Station: [12] Die Webstube
Hier in der Webstube sehen Sie einen voll funktionstüchtigen Webstuhl, ein sogenanntes Getau. Vor rund 100 Jahren fand man solche Webstühle in vielen Häusern Waldniels. Für die Bauern war die Heimweberei ein wichtiges Zubrot. Selbst die kleinen Kinder mussten bereits mit anpacken.
Die Gegend am Niederrhein wird auch Flachsland genannt. Bereits seit dem Mittelalter baute man hier Flachs an. Rund um Waldniel wuchs besonders guter Flachs, mit festen und stabilen Fasern. Die Pflanze zu verarbeiten, war mühselig und zeitaufwendig – und erforderte zahlreiche Arbeitsschritte.
Zunächst musste der geerntete Flachs in Flachskuhlen für mehrere Wochen gewässert werden, dann getrocknet, dann gebrochen. Anschließend folgte das sogenannte Schwingen, hier wurden die letzten hölzernen Teile aus dem Flachs geschlagen. Dann ging es weiter zum Hecheln.

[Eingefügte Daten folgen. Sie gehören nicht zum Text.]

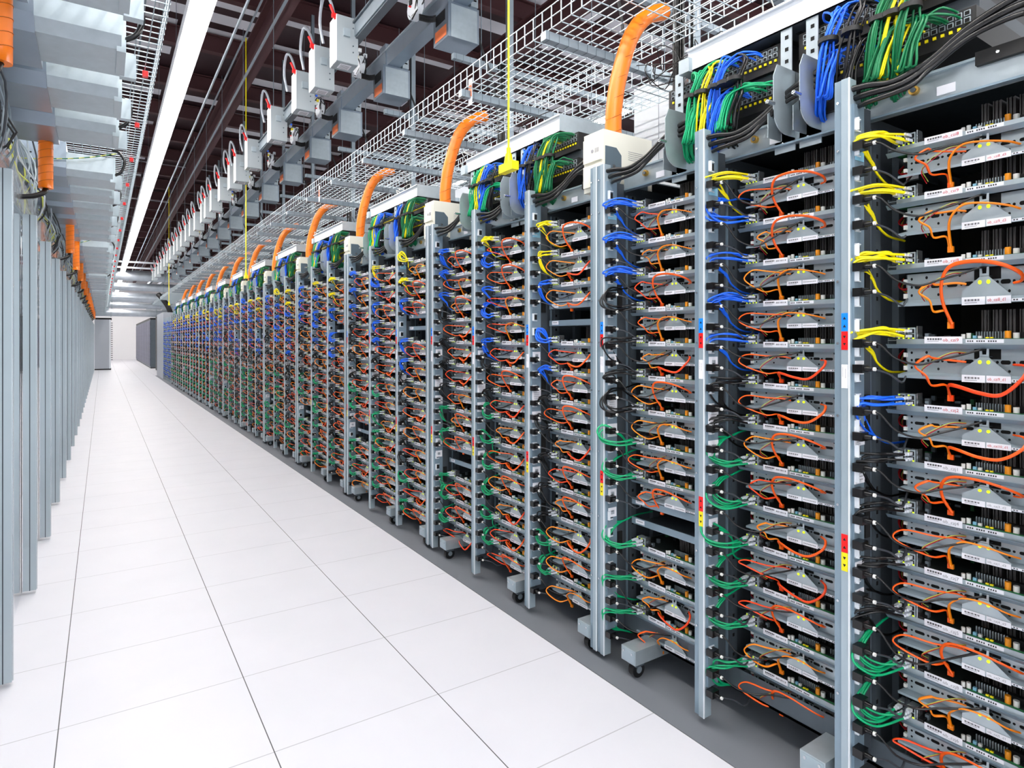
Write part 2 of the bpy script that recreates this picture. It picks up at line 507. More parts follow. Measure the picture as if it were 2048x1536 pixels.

Dabei wurde der Flachs über spezielle Bretter mit Eisenstiften gezogen und ausgekämmt. Erst grob, dann immer feiner. Jetzt erst konnte der Flachs zu Fäden gesponnen werden.
Bekannt war Waldniel auch für seine Bleiche. Die war nämlich von besonderer Qualität. Das Leinen wurde dazu in speziell angelegten Kanälen mit dem Wasser des Kranenbachs übergossen – und anschließend in der Sonne getrocknet. Dem Wasser des Kranenbachs wurde eine besondere Wirkung nachgesagt. Es soll für ein einmaliges Weiß gesorgt haben. Wie auch immer, das Waldnieler Leinen schaffte es sogar bis nach Rom in den Vatikan.
Anfang des 20. Jahrhunderts trat schließlich die Baumwolle ihren Siegeszug an, die Nachfrage nach Flachs ging immer stärker zurück. Zudem wurde nun nicht mehr am heimischen Webstuhl produziert, sondern in Fabriken, an zum Teil bereits automatisierten Webstühlen.